3. What connections did I make?

Inside my organisation:

  • I had coffee with Phil, the programme director on the NHS e-Referrals service.
  • I had an introductory meeting with a staff representative from our Joint Negotiating and Consultative Committee (JNCC). I really appreciate their input to the formal proposal for change that I’m writing as part of NHS Digital’s wider organisation change process.

Outside my organisation:

  • I connected a colleague from HEE with a potential keynote speaker for an event she’s planning later in the year.
  • I connected one of our user-centred design leads with a PhD student who was looking for someone to join her project advisory group.

4. How did I make expectations clear?

  • On the profession change process, with a large number of requests to assess in a short timeframe, I prioritised the requests that needed to be assessed most urgently, and discussed with the practice leads what I needed to see in order to approve a request.
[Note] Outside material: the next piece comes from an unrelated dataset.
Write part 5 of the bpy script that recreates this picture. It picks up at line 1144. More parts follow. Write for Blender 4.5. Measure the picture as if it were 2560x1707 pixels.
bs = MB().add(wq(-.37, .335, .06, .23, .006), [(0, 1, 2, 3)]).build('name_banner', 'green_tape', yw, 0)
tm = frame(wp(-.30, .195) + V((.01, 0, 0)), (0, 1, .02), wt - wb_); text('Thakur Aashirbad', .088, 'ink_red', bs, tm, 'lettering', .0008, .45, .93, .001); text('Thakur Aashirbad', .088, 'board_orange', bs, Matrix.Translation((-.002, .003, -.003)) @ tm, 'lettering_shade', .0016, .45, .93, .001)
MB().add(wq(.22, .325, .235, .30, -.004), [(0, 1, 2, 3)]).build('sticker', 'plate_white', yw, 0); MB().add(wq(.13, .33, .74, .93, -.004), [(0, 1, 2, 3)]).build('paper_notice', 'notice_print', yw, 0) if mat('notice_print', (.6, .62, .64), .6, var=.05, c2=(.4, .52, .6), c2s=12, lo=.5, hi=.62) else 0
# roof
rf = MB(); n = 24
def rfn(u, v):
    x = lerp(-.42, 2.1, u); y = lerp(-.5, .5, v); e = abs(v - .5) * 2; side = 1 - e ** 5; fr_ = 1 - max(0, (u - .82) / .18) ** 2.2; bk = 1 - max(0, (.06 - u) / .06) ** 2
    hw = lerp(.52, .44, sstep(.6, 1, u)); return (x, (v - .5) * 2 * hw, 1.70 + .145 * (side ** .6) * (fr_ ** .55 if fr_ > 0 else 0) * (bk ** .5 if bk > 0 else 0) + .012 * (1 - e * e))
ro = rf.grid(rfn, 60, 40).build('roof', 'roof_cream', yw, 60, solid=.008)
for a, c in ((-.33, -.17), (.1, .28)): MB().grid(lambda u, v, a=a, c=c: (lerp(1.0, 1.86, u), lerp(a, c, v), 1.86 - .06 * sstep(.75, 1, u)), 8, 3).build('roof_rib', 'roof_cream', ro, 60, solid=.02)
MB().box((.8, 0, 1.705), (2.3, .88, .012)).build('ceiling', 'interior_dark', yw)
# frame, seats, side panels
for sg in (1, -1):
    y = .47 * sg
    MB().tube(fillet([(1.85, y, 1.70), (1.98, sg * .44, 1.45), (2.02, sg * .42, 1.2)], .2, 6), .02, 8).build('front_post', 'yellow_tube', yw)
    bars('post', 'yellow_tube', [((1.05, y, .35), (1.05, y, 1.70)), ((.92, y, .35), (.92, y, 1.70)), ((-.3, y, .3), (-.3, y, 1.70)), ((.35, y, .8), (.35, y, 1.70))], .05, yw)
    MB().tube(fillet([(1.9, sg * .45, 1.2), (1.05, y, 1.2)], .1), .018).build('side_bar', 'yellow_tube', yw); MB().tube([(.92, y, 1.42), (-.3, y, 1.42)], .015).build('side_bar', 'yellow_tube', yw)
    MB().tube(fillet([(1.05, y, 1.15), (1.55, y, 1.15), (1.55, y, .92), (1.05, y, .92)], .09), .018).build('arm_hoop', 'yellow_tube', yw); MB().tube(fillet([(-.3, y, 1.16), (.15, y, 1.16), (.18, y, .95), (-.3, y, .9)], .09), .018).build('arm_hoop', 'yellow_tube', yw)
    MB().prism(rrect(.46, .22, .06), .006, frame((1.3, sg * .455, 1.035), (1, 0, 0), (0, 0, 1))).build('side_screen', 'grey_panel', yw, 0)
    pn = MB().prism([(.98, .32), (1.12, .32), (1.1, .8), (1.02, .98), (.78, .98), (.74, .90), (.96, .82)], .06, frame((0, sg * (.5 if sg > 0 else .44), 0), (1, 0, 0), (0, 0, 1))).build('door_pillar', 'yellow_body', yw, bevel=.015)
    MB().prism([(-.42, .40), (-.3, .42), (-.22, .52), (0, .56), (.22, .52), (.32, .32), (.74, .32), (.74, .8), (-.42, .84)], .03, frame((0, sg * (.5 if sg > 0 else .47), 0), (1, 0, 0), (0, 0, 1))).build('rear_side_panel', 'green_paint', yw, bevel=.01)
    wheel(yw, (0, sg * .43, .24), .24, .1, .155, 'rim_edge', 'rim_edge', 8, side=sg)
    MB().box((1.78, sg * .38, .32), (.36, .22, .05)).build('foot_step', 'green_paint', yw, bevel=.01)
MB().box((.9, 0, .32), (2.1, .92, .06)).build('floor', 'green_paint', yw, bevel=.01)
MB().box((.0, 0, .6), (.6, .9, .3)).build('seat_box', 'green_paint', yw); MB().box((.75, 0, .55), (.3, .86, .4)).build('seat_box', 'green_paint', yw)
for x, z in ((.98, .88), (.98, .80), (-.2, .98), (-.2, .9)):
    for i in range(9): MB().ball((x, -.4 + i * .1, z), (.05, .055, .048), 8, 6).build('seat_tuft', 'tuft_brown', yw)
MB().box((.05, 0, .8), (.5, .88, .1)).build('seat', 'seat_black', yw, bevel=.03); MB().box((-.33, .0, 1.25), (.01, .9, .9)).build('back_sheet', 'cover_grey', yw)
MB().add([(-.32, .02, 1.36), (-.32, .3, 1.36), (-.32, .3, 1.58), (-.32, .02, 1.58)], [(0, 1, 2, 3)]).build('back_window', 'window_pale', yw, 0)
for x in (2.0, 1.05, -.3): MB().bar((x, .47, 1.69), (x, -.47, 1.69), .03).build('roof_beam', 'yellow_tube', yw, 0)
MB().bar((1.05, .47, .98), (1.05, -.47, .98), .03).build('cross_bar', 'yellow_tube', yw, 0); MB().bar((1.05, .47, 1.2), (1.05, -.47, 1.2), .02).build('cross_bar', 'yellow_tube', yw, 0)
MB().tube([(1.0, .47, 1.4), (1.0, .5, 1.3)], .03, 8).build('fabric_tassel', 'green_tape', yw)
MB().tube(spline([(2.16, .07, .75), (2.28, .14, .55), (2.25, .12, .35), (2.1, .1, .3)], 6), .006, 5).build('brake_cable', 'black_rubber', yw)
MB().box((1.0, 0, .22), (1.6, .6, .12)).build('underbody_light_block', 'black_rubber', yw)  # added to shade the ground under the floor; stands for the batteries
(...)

Because of the approach each practice lead adopted, I can say I’m confident in the skills of all the people who will be joining our profession.

5. What leadership teamwork did I see?

  • Of the five roles in our profession, the delivery managers had the lion’s share of requests to consider. I was really impressed by the way the practice leads Mohammed and Stuart approached this, working with their colleagues to organise conversations with everyone requesting a profession move. (The other practices had fewer requests, but also handled them all with thought and care.)

6. How did I uphold our design principles / NHS Constutition?

  • Some team members had the courage to call out a lack of diversity in one of the decision-making forums I’m involved with. They were right, and it was something I had noticed too. On reflection, I’m in a position where I could and should have raised this sooner myself. Now they have done so, I will work with others to redress the imbalance.